Team: Nadine Bade (ObTrEx, U Tübingen) and Florian Schwarz (U Pennsylvania)
The aim of this collaboration is to assess whether inferences resulting from violating the principle Maximize Presupposition behave differently from presuppositions and implicatures, thus testing predictions of theories which separate those inferences out from these more well-studied aspects of meaning (Sauerland 2008, Percus 2006). For that purpose, we want to run a series of eyetracking studies on definites/ indefinites and other items whose competition is based on Maximize Presupposition. This aspect of meaning has not been studied systemically using psycho-linguistic methods, with few exceptions.
It has been observed that presupposition triggers have to be used if their presupposition (PSP) is fulfilled in the context. Heim (1991) proposed an account based on the principle Maximize Presupposition (MP). According to theories working with MP, PSP triggers are ordered on a scale of a presuppositional strength with their non-presuppositional counterparts (Percus 2006, Chemla 2008). One of these scales orders the definite and indefinite determiner.

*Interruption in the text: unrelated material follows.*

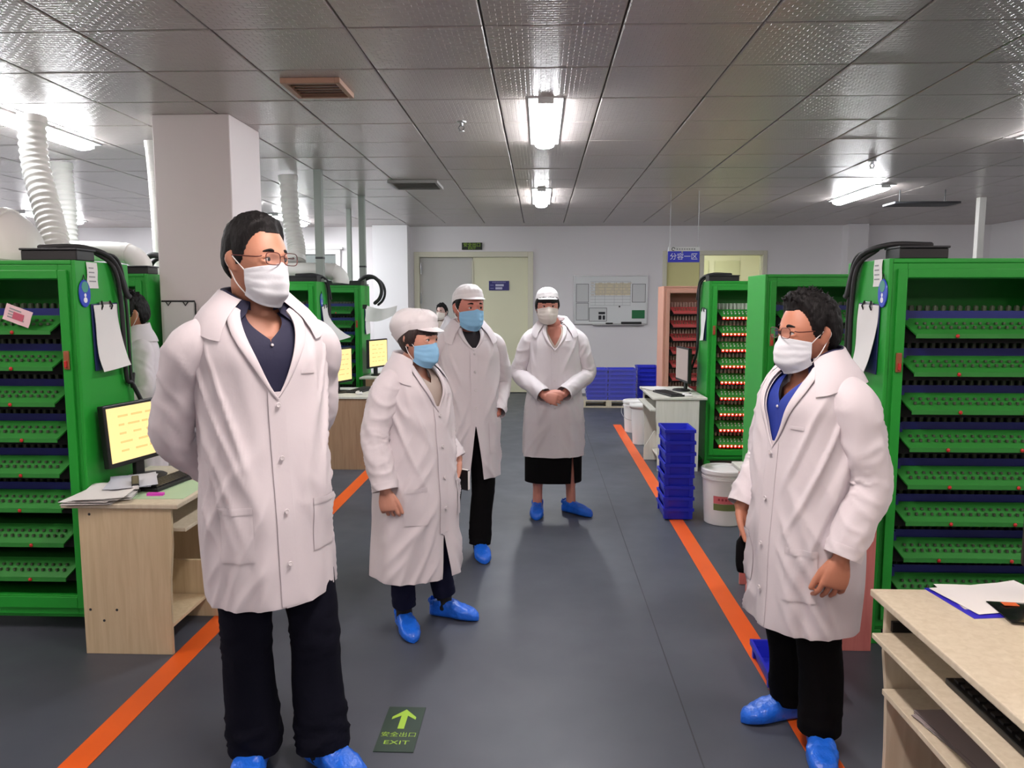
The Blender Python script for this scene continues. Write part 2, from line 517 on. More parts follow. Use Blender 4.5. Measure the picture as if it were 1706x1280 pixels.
d2 = thing('door_2', 'half-open doorway to a lit room behind the right cabinets', None, (2.915, YF, 0)); d2['kind'] = 'structure'
w2 = .865
MB().box(-w2, -w2 + .07, -.02, .2, 0, 2.41).box(w2 - .07, w2, -.02, .2, 0, 2.41).box(-w2 + .07, w2 - .07, -.02, .2, 2.34, 2.41).box(-.24, -.17, .02, .16, 0, 2.34).build('frame', M_DOORF, d2, bevel=.005)
MB().box(-w2 + .07, -.24, .06, .10, .01, 2.34).build('door_leaf', mat('yellow_door', (222, 216, 150), .45), d2, bevel=.003)
MB().box(-.17, w2 - .07, .09, .10, .9, 2.34).build('pane', M_GLASS, d2)
MB().box(-w2 - .3, w2 + .6, 2.3, 2.4, 0, 2.82).box(-w2 - .4, -w2 - .3, .2, 2.4, 0, 2.82).box(w2 + .6, w2 + .7, .2, 2.4, 0, 2.82).box(-w2 - .4, w2 + .7, .2, 2.4, 2.82, 2.9).build('next_room_wall', mat('next_room_paint', (240, 236, 214), .6), d2)
MB().box(-.1, .4, 2.27, 2.3, 1.2, 2.36).box(.5, 1.0, 2.27, 2.3, 1.2, 2.36).build('next_room_cupboard', M_DOORC, d2, bevel=.01)
l2 = thing('ceiling_panel', 'lit ceiling panel in the room behind the right doorway', 'lamp', (2.95, 14.2, 2.81))
MB().box(-.5, .5, -.4, .4, -.01, 0).build('frame', M_LAMPB, l2)
MB().box(-.46, .46, -.36, .36, -.02, -.0101).build('diffuser', mat('panel_diffuser', (255, 255, 245), .4, emit=(255, 250, 235), estr=9), l2)

# interior window behind the ducts on the left
wn = thing('window_1', 'grey interior window with white frame on the far wall at left', None, (-3.81, YF, 1.9)); wn['kind'] = 'structure'
MB().box(-.42, .42, -.05, 0, .46, .54).box(-.42, -.34, -.05, 0, -.5, .46).box(.34, .42, -.05, 0, -.5, .46).box(-.42, .42, -.05, 0, -.58, -.5).build('window_frame', M_WHITEP, wn, bevel=.005)
MB().box(-.46, .46, -.07, 0, .54, .58).build('window_head', M_WHITEP, wn, bevel=.005)
MB().box(-.34, .34, -.02, -.001, -.5, .46).build('pane', mat('grey_glass', (130, 136, 134), .15), wn)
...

The indefinite yields the inference that the PSP of the definite is false (“anti-uniqueness”) due to this competition, which is why it is infelicitous in (1).
(1) {The / # A} father of the victim came.
Anti-presuppositions have been argued to be distinct from both PSPs and implicatures since they are epistemically weak and project out of negation (Sauerland 2008). The weak status of anti-uniqueness is reflected by the fact that while the use of an indefinite in (1) allows for the inference that it is not certain that there is exactly one father, this cannot be strengthened to mean that it is certain there is not exactly one father. Alternative views on the competition between the definite and indefinite are that they both come with their own context restrictions, i.e. that the indefinite comes with a novelty condition (Heim 1982) or its own PSP of anti-uniqueness (Kratzer 2004). These make different predictions for the processing profiles associated with anti-uniqueness.